Le energie rinnovabili consentono di ridurre drasticamente (per quanto non sempre azzerare) le emissioni di CO2. Sono disponibili in quantità sufficiente per soddisfare il fabbisogno energetico mondiale per un tempo praticamente indefinito. Ma in molti casi comportano costi elevati e impatti non trascurabili. Al pari del risparmio energetico sono un’opzione obbligata, che tuttavia richiederà molto tempo per dispiegare un effetto significativo. La produzione mondiale da rinnovabili sta crescendo a ritmi molto sostenuti: nel decennio 2009-19, quasi +5% all’anno, più del doppio del ritmo di crescita dei consumi finali di energia. Ma pur a questi ritmi saranno necessari decenni per spodestare il dominio dei fossili, senza contare che in un futuro dominato dalle rinnovabili avremo assoluta necessità di adeguate tecnologie per lo stoccaggio, che ora non abbiamo.

 

Il contributo del nucleare dipenderà dalla capacità di risolvere i cruciali temi di accettabilità, sicurezza, finanziabilità. Ma quand’anche così fosse, i tempi necessari per un significativo aumento del suo ruolo sono lunghi - anche in questo caso molti decenni.

 

In definitiva, pur perseguendo in parallelo tutte le prime tre opzioni, il conseguimento degli obiettivi fissati dall’agenda internazionale appare estremamente difficile. O meglio: con adeguato impegno possiamo riuscire a realizzare un sistema economico pressoché “zero-carbon” dominato da rinnovabili e – se piacerà – nucleare. Ma per farlo serve molto più tempo di quello che abbiamo. Ciò che può darci il tempo che tanto ci serve per limitare cambiamenti dirompenti è la quarta opzione.

 

Cattura, Utilizzo e Stoccaggio di CO2 consentono di disaccoppiare le emissioni di CO2 dall’utilizzo dei fossili e dei processi industriali per i quali al momento non abbiamo alternative (acciaio, cemento, chimica, etc.). Mentre sviluppiamo e mettiamo progressivamente in campo le tecnologie del futuro “zero-carbon”, la CCUS consente di ridurre drasticamente le emissioni di gas serra in tempi molto più brevi di quelli necessari per la dismissione dei combustibili fossili o la revisione (se possibile) dei processi carbon intensive. Si tratta quindi di un’opzione transitoria, giustificata fintantoché non ci saremo affrancati dai combustibili fossili e dai processi carbon intensive. Un transitorio che durerà parecchi decenni. Forse anche un secolo o più, stante che la disponibilità e la competitività dei combustibili fossili appare destinata a durare per tempi lunghi.

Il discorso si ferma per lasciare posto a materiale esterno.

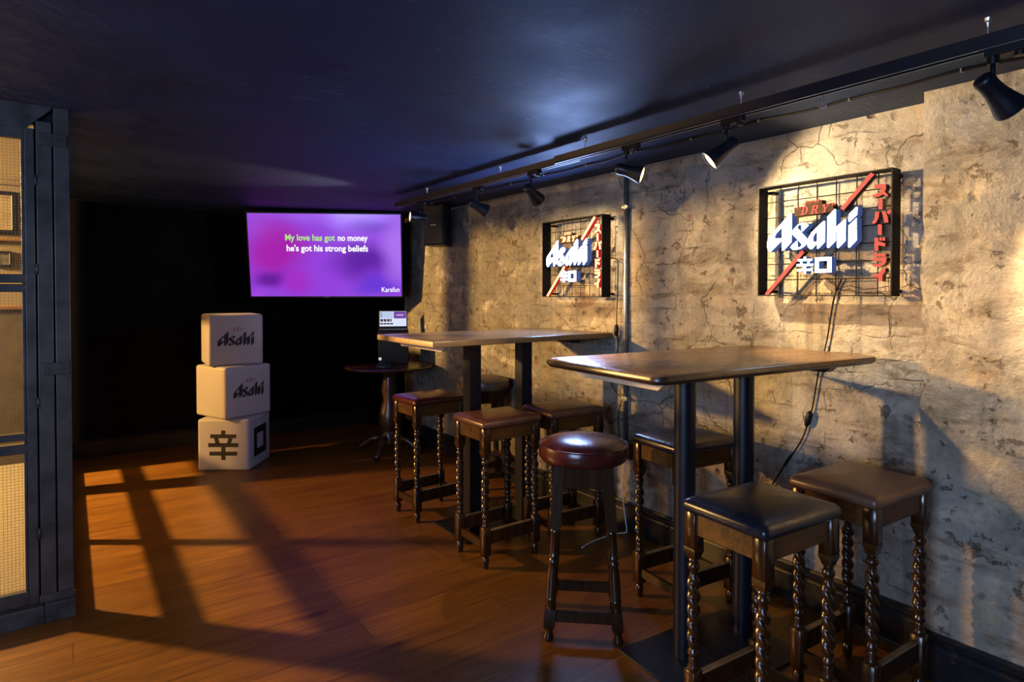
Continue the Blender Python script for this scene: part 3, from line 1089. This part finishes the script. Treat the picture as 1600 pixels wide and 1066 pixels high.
def cable(name, label, pts, r, mat, extra=None, cat='cable'):
    t = thing(name, label, cat, pts[0])
    bm = bmesh.new()
    p0 = Vector(pts[0])
    add_tube(bm, [p - p0 for p in curve_pts(pts, 8)], r, 8)
    obj('lead', bm, mat, t, True)
    for nm, c, d, hx in (extra or []):
        bm = bmesh.new()
        f, L = frame_to(Vector(c) - p0, Vector(d) - p0)
        add_lathe(bm, [(hx * .3, 0), (hx * .75, L * .12), (hx, L * .3), (hx, L * .7), (hx * .75, L * .88), (hx * .3, L)], 12, f)
        obj(nm, bm, M['black_plastic'], t, True)
    return t


CX = WX - 0.012
cable('power_cable', 'black lead with inline switch trailing from the near sign down behind the table',
      [(CX, 1.29, 1.445), (CX, 1.322, 1.363), (CX, 1.353, 1.172), (CX, 1.385, 1.046), (CX, 1.412, 0.885), (CX, 1.429, 0.831), (CX, 1.463, 0.726), (CX, 1.574, 0.542), (CX - 0.004, 1.66, 0.36), (CX - 0.02, 1.70, 0.19)],
      0.0032, M['black_cable'], [('inline_switch', (CX - 0.006, 1.418, 0.868), (CX - 0.006, 1.436, 0.795), 0.013), ('joint', (CX - 0.004, 1.50, 0.665), (CX - 0.004, 1.545, 0.59), 0.006)])
cable('power_cable', 'black lead with inline switch hanging beside the conduit from the far sign',
      [(CX - 0.02, 2.640, 1.588), (CX - 0.025, 2.585, 1.585), (CX - 0.028, 2.560, 1.560), (CX - 0.012, 2.578, 1.40), (CX - 0.012, 2.586, 1.168), (CX - 0.012, 2.575, 1.056), (CX - 0.012, 2.625, 0.86), (CX - 0.012, 2.590, 0.80), (CX - 0.012, 2.545, 0.765), (CX - 0.012, 2.572, 0.66), (CX - 0.012, 2.56, 0.5)],
      0.0030, M['black_cable'], [('inline_switch', (CX - 0.014, 2.583, 1.200), (CX - 0.014, 2.587, 1.130), 0.015)])
cable('power_cable', 'white lead dropping from the wall socket and looping onto the floor',
      [(CX - 0.02, 2.485, 0.46), (CX - 0.02, 2.515, 0.34), (CX - 0.02, 2.525, 0.25), (CX - 0.03, 2.505, 0.143), (2.59, 2.475, 0.03), (2.585, 2.478, 0.006), (2.54, 2.500, 0.0045), (2.44, 2.505, 0.0045), (2.33, 2.495, 0.0045), (2.24, 2.47, 0.0045)],
      0.0036, M['white_cable'])
# conduit, clips and socket
t = thing('conduit', 'galvanised steel conduit running down the plastered wall', 'pipe', (WX - 0.019, 2.518, 0.53))
bm = bmesh.new()
add_tube(bm, [(0, 0, 0), (0, 0, 1.573)], 0.0125, 16)
obj('pipe', bm, M['galv'], t, True)
for z in (0.24, 1.35):
    bm = bmesh.new()
    add_box(bm, (-0.014, -0.030, z - 0.008), (0.017, 0.022, z + 0.008), 0.002)
    add_lathe(bm, [(0.015, -0.013), (0.015, 0.013)], 16, Matrix.Translation((0, 0, z)))
    add_lathe(bm, [(0.006, 0), (0.006, 0.008)], 10, Matrix.Translation((-0.014, -0.026, z)) @ Matrix.Rotation(-PI / 2, 4, 'Y'))
    obj('clip', bm, M['galv'], t)
t = thing('wall_socket', 'dark grey socket box at the foot of the conduit', 'socket', (WX, 2.475, 0.425))
obj('back_box', box_bm((-0.042, -0.044, 0), (-0.001, 0.044, 0.105), 0.006), plain('grey socket metal', (0.10, 0.11, 0.13), 0.4, metal=0.4), t)
obj('face_plate', box_bm((-0.048, -0.040, 0.006), (-0.042, 0.040, 0.099), 0.002), M['black_plastic'], t)

# ------------------------------------------------------------------ track lighting
RX = 2.003


def track(name, label, y0, y1, x, zb):
    t = thing(name, label, 'lighting track', (x, y0, zb))
    L = y1 - y0
    bm = bmesh.new()
    prof = [(-0.018, 0), (-0.018, 0.038), (0.018, 0.038), (0.018, 0), (0.009, 0), (0.009, 0.014), (0.003, 0.014), (0.003, 0.004), (-0.003, 0.004), (-0.003, 0.014), (-0.009, 0.014), (-0.009, 0)]
    add_loft(bm, [[(a, 0, b) for a, b in prof], [(a, L, b) for a, b in prof]])
    obj('channel', bm, M['black_metal'], t)
    bm = bmesh.new()
    for dx in (-0.0135, 0.0135):
        add_box(bm, (dx - 0.002, 0.0, -0.0012), (dx + 0.002, L, 0.0))
    obj('conductor_strip', bm, M['galv'], t)
    for yy in [k for k in (0.605, 1.35, 2.19, 2.95, 3.85) if y0 < k < y1]:
        bm = bmesh.new()
        top = cz(x) - zb - 0.001
        add_tube(bm, [(0, yy - y0, 0.036), (0, yy - y0, top - 0.012)], 0.0025, 8)
        add_lathe(bm, [(0.003, 0.0), (0.005, 0.012), (0.008, 0.016), (0.010, 0.024)], 12, Matrix.Translation((0, yy - y0, top - 0.024)))
        obj('hanger', bm, M['galv'], t)
    return t


track('lighting_track', 'black lighting track nearest the camera hung below the ceiling', -0.6, 2.40, RX, 2.032)
track('lighting_track', 'second black lighting track running back towards the loudspeaker', 2.28, 4.35, RX + 0.036, 2.036)


def spot(label, y, aim, power=22, cone=62, x=RX, color=(1.0, 0.71, 0.38), drop=0.085, blend=0.7):
    zt = 2.030
    t = thing('track_spotlight', label, 'spotlight', (x, y, zt), 0, 'track spotlights')
    bm = bmesh.new()
    add_box(bm, (-0.016, -0.045, -0.022), (0.016, 0.045, 0.003), 0.004)
    add_lathe(bm, [(0.0135, 0), (0.0135, -0.040)], 14, Matrix.Translation((0, 0.028, 0)))
    add_lathe(bm, [(0.0125, 0), (0.0125, -0.034)], 14, Matrix.Translation((0, -0.030, 0)))
    obj('adapter', bm, M['black_plastic'], t)
    bm = bmesh.new()
    add_tube(bm, [(0, 0.028, -0.036), (0, 0.028, -drop)], 0.006, 10)
    obj('stem', bm, M['black_metal'], t, True)
    d = Vector(aim).normalized()
    c = Vector((0, 0.028, -drop - 0.022))
    a = c - d * 0.045
    f, _ = frame_to(a, a + d)
    bm = bmesh.new()
    prof = [(0.0, 0.0), (0.020, 0.0), (0.0245, 0.004), (0.0255, 0.012), (0.0245, 0.030), (0.0255, 0.052), (0.031, 0.080), (0.0385, 0.108), (0.040, 0.122),
            (0.0375, 0.122), (0.035, 0.106), (0.026, 0.088), (0.0, 0.086)]
    add_lathe(bm, prof, 28, f)
    smooth_by_angle(obj('head', bm, M['black_metal'], t), 45)
    bm = bmesh.new()
    add_lathe(bm, [(0.0, 0.108), (0.0335, 0.110), (0.0350, 0.116), (0.0, 0.1185)], 24, f)
    obj('bulb', bm, M['bulb'], t, True)
    L = bpy.data.lights.new('spot_beam', 'SPOT')
    L.energy = power
    L.color = color
    L.spot_size = R(cone)
    L.spot_blend = blend
    L.shadow_soft_size = 0.018
    lo = bpy.data.objects.new('spot_beam', L)
    COL.objects.link(lo)
    lo.parent = t
    lo.location = a + d * 0.125
    lo.rotation_euler = d.to_track_quat('-Z', 'Y').to_euler()
    return t


spot('big spotlight nearest the camera above the pier, aimed down at the plaster', 0.565, (0.50, -0.26, -0.48), 210, 70)
spot('spotlight over the near sign with its glowing mouth turned back into the room', 1.385, (-0.62, 0.58, -0.66), 58, 76)
spot('spotlight beside the conduit with its glowing mouth turned towards the near sign', 1.895, (0.55, -0.85, -0.34), 150, 88, blend=0.45)
spot('spotlight above the far sign pointing down at the wall, mouth hidden', 2.585, (0.66, 0.20, -0.38), 66, 70)
spot('spotlight between the far sign and the loudspeaker, turned sideways at the wall', 3.19, (0.88, -0.22, -0.40), 11, 70, RX + 0.036)
spot('last spotlight of the track beside the screen, thin glowing rim showing', 3.93, (-0.95, 0.24, 0.04), 95, 54, RX + 0.036)

# scrap of wire left hanging from the track
t = thing('wire_hook', 'short scrap of pale wire dangling from the track before the near sign', 'wire', (RX + 0.021, 1.06, 2.07))
bm = bmesh.new()
add_tube(bm, curve_pts([(0.0, 0.0, 0.0), (0.004, 0.001, -0.03), (0.002, 0.004, -0.062), (0.006, 0.012, -0.072), (0.004, 0.022, -0.064)], 6), 0.0022, 8)
obj('wire', bm, M['galv'], t, True)
bm = bmesh.new()
add_box(bm, (0.001, -0.010, -0.078), (0.007, 0.008, -0.066), 0.002)
obj('tag', bm, M['galv'], t)

# clipped cable along the ceiling
t = thing('ceiling_cable', 'black cable clipped along the ceiling beside the track', 'cable', (2.36, -0.3, 2.10))
bm = bmesh.new()
pts = [(0.0 + 0.010 * math.sin(i * 1.7), 0.18 * i, cz(2.36) - 2.10 - 0.006 - (0.005 if i % 2 else 0.0)) for i in range(28)]
add_tube(bm, curve_pts(pts, 4), 0.0055, 8)
obj('lead', bm, M['black_cable'], t, True)
for i in range(1, 28, 2):
    bm = bmesh.new()
    p = pts[i - 1]
    add_box(bm, (p[0] - 0.007, p[1] - 0.003, p[2] - 0.007), (p[0] + 0.007, p[1] + 0.003, p[2] + 0.006), 0.001, 1)
    obj('clip', bm, M['galv'], t)

# ------------------------------------------------------------------ loudspeaker on the wall
t = thing('loudspeaker', 'black loudspeaker bracketed high on the plastered wall', 'speaker', (2.47, 4.47, 1.77), R(-52))
bm = bmesh.new()
rings = []
for z, k in ((0.0, .97), (0.006, 1.0), (0.324, 1.0), (0.33, .97)):
    rings.append([(px * k, py * k, z) for px, py in ((-0.085, -0.105), (0.085, -0.105), (0.102, -0.085), (0.07, 0.105), (-0.07, 0.105), (-0.102, -0.085))])
add_loft(bm, rings)
sp = obj('cabinet', bm, M['black_plastic'], t)
obj('grille', box_bm((-0.078, -0.110, 0.012), (0.078, -0.104, 0.318), 0.003), M['black_metal'], t)
obj('badge', box_bm((-0.024, -0.113, 0.158), (0.024, -0.110, 0.165)), M['chrome'], t)
bm = bmesh.new()
add_box(bm, (-0.02, 0.10, 0.10), (0.02, 0.155, 0.20), 0.003)
obj('wall_bracket', bm, M['black_metal'], t)

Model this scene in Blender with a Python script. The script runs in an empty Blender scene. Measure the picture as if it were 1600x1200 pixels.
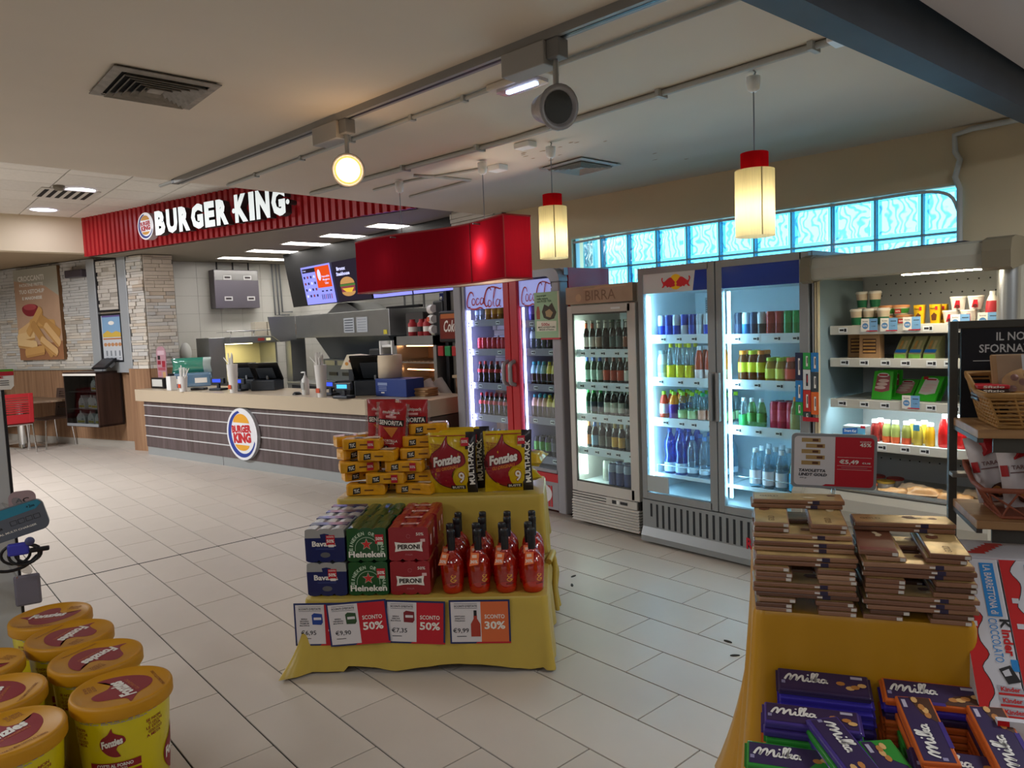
import bpy, bmesh, math, random
from mathutils import Vector, Matrix
from mathutils.geometry import tessellate_polygon
random.seed(7)
S = bpy.context.scene
COL = S.collection
PI = math.pi
def rad(a): return math.radians(a)

# ---------------------------------------------------------------- camera
PITCH, ROLL, YAW = rad(4.49), rad(-2.217), rad(41.4)
def _axes():
    ex = Vector((math.sin(YAW), -math.cos(YAW), 0)); ey = Vector((math.cos(YAW), math.sin(YAW), 0))
    def w(v): return Vector((v.dot(ex), v.dot(ey), v.z))
    f = Vector((0, math.cos(PITCH), -math.sin(PITCH))); r = Vector((1, 0, 0)); u = r.cross(f)
    r2 = r*math.cos(ROLL) + u*math.sin(ROLL); u2 = -r*math.sin(ROLL) + u*math.cos(ROLL)
    return w(f), w(r2), w(u2)
CF, CR, CU = _axes()
cam = bpy.data.cameras.new('camera'); cam.sensor_width = 36.0; cam.lens = 36.0*1146/1600; cam.clip_start = 0.05; cam.clip_end = 200
cam_o = bpy.data.objects.new('camera', cam); COL.objects.link(cam_o)
cam_o.matrix_world = Matrix(((CR.x, CU.x, -CF.x, 0), (CR.y, CU.y, -CF.y, 0), (CR.z, CU.z, -CF.z, 1.6), (0, 0, 0, 1)))
S.camera = cam_o

# ---------------------------------------------------------------- world, lights, exposure
S.view_settings.view_transform = 'Standard'; S.view_settings.look = 'None'
S.view_settings.exposure = 0.46; S.view_settings.gamma = 1.0; S.view_settings.use_curve_mapping = False
W = bpy.data.worlds.new('World'); S.world = W; W.use_nodes = True
_bg = W.node_tree.nodes['Background']; _bg.inputs[0].default_value = (0.42, 0.80, 1.0, 1); _bg.inputs[1].default_value = 4.2
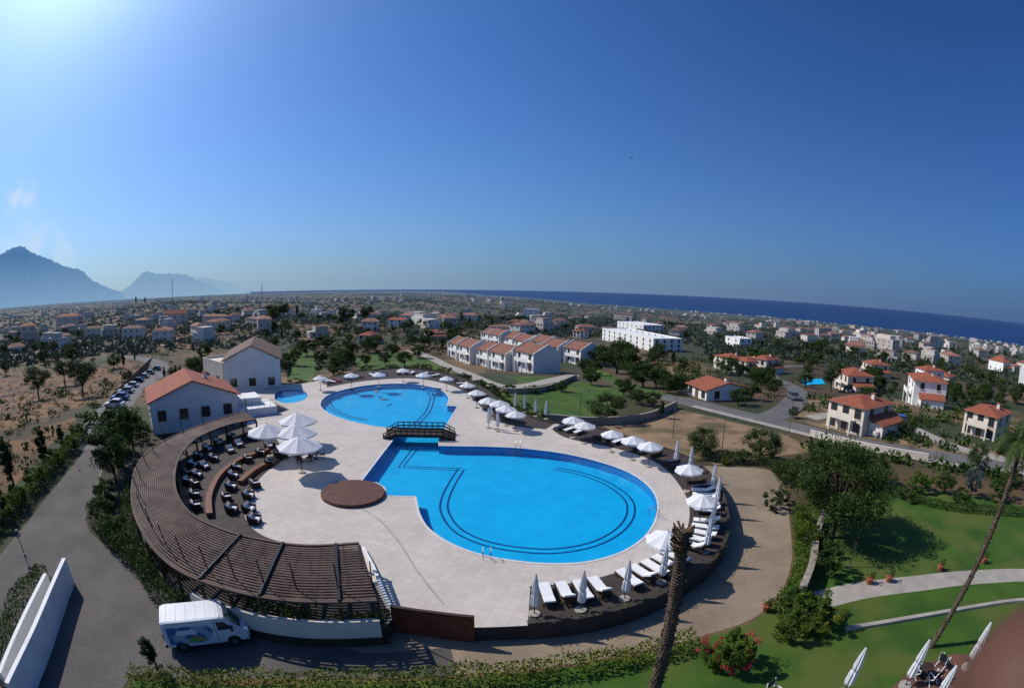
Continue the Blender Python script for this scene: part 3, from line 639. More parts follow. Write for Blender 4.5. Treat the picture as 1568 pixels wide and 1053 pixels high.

Nella prospettiva CCUS la “U” dell’Utilizzo (chimica, agro-alimentare, stoccaggio di energia, etc.) può contribuire ad accelerare la penetrazione della tecnologia. Anche se i quantitativi in gioco – miliardi di tonnellate/anno – richiedono anche la “S”, ovvero lo stoccaggio sotterraneo di lungo periodo. Una tecnica per la quale esiste un ampio ventaglio di possibilità, a partire dai giacimenti esauriti di petrolio e di gas naturale. Alla disponibilità fisica si aggiunge la disponibilità di conoscenze e tecnologie, direttamente mutuabili dalla formidabile esperienza maturata proprio nell’estrazione di quei combustibili fossili che la CCUS può in un certo senso “neutralizzare”.

 

In conclusione, la CCUS costituisce un’opzione cruciale per accelerare la correzione di rotta del cambiamento climatico. Fermo restando che dovrà essere perseguita in parallelo a risparmio energetico, rinnovabili e nucleare. Nessuna delle opzioni possibili deve essere ignorata, bensì valorizzata tenendo conto di circostanze specifiche: disponibilità di risorse, competenze, impianti, siti appropriati, etc. Il compito che ci attende è talmente smisurato che non possiamo permetterci di mancare alcuna occasione.